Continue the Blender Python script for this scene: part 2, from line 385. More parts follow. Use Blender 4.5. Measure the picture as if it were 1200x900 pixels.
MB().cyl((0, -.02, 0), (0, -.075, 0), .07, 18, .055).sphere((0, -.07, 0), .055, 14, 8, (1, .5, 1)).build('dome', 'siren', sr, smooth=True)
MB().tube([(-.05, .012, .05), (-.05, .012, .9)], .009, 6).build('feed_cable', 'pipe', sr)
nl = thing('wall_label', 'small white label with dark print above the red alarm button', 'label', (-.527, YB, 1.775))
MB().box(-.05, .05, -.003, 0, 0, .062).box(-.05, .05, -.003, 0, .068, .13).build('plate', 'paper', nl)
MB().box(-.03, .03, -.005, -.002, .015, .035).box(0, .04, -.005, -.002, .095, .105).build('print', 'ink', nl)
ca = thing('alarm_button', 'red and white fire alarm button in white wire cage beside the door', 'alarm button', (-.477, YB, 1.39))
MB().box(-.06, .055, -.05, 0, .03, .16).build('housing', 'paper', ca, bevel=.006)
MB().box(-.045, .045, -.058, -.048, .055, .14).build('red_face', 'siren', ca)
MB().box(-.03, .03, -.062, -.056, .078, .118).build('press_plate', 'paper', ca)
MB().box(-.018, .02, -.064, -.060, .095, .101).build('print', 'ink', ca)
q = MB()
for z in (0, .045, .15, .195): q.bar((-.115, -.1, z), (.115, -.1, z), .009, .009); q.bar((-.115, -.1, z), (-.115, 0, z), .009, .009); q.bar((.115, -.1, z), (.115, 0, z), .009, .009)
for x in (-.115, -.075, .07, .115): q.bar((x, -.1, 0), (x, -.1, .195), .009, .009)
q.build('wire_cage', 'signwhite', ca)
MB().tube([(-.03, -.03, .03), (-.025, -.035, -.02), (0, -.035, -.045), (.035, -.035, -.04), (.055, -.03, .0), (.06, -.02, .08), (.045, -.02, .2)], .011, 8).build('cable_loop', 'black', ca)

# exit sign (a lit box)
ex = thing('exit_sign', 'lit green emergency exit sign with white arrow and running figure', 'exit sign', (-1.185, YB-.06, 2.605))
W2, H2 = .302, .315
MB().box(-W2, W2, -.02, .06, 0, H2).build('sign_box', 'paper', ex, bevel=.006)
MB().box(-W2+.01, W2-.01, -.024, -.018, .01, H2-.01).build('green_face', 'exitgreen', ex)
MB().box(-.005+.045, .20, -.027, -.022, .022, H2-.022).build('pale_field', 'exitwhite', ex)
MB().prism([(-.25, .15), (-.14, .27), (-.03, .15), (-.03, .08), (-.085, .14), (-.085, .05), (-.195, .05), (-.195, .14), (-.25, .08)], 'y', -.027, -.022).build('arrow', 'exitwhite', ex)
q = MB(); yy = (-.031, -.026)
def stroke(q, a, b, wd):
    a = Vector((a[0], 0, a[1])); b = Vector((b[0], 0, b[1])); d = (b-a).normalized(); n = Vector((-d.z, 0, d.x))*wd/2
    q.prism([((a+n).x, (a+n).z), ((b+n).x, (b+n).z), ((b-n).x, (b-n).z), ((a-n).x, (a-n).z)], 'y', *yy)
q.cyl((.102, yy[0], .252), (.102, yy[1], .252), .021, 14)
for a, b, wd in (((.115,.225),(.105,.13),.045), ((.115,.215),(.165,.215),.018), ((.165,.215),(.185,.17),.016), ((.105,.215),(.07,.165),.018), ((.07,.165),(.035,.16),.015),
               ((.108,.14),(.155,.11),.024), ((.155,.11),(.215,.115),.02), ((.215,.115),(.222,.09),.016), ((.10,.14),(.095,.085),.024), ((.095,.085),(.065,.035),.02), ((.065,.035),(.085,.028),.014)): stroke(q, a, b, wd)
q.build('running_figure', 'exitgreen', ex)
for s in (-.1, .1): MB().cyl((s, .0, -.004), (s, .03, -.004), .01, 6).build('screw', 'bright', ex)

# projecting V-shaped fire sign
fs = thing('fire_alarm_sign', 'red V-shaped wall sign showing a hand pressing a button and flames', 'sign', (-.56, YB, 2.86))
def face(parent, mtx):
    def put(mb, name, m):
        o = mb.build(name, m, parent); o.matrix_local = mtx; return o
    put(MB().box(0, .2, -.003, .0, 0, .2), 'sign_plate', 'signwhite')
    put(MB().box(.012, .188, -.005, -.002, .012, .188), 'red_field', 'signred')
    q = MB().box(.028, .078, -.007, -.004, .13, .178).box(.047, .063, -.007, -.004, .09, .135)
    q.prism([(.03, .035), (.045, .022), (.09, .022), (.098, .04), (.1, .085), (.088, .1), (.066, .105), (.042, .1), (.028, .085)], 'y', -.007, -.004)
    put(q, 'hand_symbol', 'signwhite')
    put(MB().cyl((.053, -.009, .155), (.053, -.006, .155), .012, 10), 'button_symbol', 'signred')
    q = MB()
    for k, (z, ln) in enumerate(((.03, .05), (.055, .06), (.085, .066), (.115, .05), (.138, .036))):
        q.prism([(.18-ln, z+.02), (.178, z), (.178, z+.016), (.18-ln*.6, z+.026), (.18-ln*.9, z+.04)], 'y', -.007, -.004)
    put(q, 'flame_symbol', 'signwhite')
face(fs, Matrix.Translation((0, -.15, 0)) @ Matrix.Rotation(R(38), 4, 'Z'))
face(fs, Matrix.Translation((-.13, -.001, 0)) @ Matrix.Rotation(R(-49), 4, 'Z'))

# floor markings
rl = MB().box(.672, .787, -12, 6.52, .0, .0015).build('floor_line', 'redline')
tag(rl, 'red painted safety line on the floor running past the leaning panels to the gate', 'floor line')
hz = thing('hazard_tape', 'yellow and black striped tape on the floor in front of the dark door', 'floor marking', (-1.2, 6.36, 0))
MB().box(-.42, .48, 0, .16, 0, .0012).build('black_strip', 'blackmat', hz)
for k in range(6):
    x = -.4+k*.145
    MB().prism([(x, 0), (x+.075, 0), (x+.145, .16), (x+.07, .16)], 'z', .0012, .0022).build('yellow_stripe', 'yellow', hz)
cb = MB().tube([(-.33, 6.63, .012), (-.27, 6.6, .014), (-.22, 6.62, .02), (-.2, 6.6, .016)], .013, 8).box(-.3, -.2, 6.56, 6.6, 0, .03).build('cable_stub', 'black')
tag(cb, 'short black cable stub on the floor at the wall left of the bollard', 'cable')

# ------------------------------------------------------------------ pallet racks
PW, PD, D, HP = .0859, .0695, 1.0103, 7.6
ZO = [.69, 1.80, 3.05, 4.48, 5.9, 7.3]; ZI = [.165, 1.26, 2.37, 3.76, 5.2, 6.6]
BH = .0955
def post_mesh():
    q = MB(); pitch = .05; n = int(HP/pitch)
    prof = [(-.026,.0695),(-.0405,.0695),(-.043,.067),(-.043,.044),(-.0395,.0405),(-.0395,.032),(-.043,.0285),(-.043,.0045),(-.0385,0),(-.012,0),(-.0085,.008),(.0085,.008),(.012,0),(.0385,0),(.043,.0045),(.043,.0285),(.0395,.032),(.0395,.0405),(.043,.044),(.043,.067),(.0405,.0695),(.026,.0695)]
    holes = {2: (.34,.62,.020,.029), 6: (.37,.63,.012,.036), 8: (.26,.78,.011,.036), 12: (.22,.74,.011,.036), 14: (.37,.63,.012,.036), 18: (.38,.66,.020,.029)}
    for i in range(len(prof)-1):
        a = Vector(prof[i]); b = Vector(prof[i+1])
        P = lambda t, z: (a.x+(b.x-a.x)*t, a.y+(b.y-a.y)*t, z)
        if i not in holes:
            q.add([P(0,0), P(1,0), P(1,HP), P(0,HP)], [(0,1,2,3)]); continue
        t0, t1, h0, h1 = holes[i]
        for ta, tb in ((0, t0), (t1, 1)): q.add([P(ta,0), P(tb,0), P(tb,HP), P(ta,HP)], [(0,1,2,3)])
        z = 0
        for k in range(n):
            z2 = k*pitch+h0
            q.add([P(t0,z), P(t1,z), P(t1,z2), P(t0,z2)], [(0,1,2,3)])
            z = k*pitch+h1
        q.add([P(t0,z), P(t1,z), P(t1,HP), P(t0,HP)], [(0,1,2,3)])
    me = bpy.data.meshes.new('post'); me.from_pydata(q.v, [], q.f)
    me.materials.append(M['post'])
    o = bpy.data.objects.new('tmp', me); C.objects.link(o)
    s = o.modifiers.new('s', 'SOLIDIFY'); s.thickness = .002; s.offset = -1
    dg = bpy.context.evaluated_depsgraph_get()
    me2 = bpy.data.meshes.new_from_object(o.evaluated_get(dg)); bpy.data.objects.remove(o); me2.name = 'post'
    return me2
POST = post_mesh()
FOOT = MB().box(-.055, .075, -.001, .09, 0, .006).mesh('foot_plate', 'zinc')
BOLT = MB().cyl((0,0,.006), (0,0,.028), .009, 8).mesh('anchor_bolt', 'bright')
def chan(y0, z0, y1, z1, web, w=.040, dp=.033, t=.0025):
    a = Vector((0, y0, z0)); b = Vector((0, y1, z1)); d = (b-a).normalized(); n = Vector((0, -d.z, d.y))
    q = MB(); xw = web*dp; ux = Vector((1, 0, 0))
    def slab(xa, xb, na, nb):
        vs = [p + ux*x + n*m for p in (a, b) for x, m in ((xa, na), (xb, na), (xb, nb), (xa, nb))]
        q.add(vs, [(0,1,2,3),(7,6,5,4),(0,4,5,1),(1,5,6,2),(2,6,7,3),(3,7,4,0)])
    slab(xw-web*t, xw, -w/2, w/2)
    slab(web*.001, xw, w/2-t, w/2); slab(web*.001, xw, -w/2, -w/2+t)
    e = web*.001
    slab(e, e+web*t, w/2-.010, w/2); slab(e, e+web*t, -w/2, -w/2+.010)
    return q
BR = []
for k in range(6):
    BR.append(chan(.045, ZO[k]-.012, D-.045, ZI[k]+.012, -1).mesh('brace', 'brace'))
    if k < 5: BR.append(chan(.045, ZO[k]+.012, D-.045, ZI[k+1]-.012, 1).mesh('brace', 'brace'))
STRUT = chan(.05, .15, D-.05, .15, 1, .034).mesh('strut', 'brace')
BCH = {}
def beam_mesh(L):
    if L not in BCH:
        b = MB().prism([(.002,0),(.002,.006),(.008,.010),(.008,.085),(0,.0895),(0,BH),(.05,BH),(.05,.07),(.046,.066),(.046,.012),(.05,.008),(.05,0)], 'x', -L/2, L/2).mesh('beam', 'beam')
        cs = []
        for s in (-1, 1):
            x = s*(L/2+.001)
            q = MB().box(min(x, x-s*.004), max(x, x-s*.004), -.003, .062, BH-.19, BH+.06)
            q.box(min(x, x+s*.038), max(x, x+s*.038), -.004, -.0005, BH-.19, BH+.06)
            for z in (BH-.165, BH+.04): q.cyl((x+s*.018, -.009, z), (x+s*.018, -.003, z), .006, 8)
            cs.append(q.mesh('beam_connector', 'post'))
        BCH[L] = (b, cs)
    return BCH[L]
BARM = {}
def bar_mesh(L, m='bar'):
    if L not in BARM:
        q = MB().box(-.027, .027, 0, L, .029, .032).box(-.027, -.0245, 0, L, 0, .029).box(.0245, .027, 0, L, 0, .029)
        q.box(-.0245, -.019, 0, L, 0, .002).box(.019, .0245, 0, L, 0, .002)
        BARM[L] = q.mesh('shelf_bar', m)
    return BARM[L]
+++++
• _Goal_
Please print the material above exactly as it appears, from its first line through the line containing "8).build('cable_loop', 'black', ca)", inclusive, and stop there.

• _Expected answer_
Continue the Blender Python script for this scene: part 2, from line 385. More parts follow. Use Blender 4.5. Measure the picture as if it were 1200x900 pixels.
MB().cyl((0, -.02, 0), (0, -.075, 0), .07, 18, .055).sphere((0, -.07, 0), .055, 14, 8, (1, .5, 1)).build('dome', 'siren', sr, smooth=True)
MB().tube([(-.05, .012, .05), (-.05, .012, .9)], .009, 6).build('feed_cable', 'pipe', sr)
nl = thing('wall_label', 'small white label with dark print above the red alarm button', 'label', (-.527, YB, 1.775))
MB().box(-.05, .05, -.003, 0, 0, .062).box(-.05, .05, -.003, 0, .068, .13).build('plate', 'paper', nl)
MB().box(-.03, .03, -.005, -.002, .015, .035).box(0, .04, -.005, -.002, .095, .105).build('print', 'ink', nl)
ca = thing('alarm_button', 'red and white fire alarm button in white wire cage beside the door', 'alarm button', (-.477, YB, 1.39))
MB().box(-.06, .055, -.05, 0, .03, .16).build('housing', 'paper', ca, bevel=.006)
MB().box(-.045, .045, -.058, -.048, .055, .14).build('red_face', 'siren', ca)
MB().box(-.03, .03, -.062, -.056, .078, .118).build('press_plate', 'paper', ca)
MB().box(-.018, .02, -.064, -.060, .095, .101).build('print', 'ink', ca)
q = MB()
for z in (0, .045, .15, .195): q.bar((-.115, -.1, z), (.115, -.1, z), .009, .009); q.bar((-.115, -.1, z), (-.115, 0, z), .009, .009); q.bar((.115, -.1, z), (.115, 0, z), .009, .009)
for x in (-.115, -.075, .07, .115): q.bar((x, -.1, 0), (x, -.1, .195), .009, .009)
q.build('wire_cage', 'signwhite', ca)
MB().tube([(-.03, -.03, .03), (-.025, -.035, -.02), (0, -.035, -.045), (.035, -.035, -.04), (.055, -.03, .0), (.06, -.02, .08), (.045, -.02, .2)], .011, 8).build('cable_loop', 'black', ca)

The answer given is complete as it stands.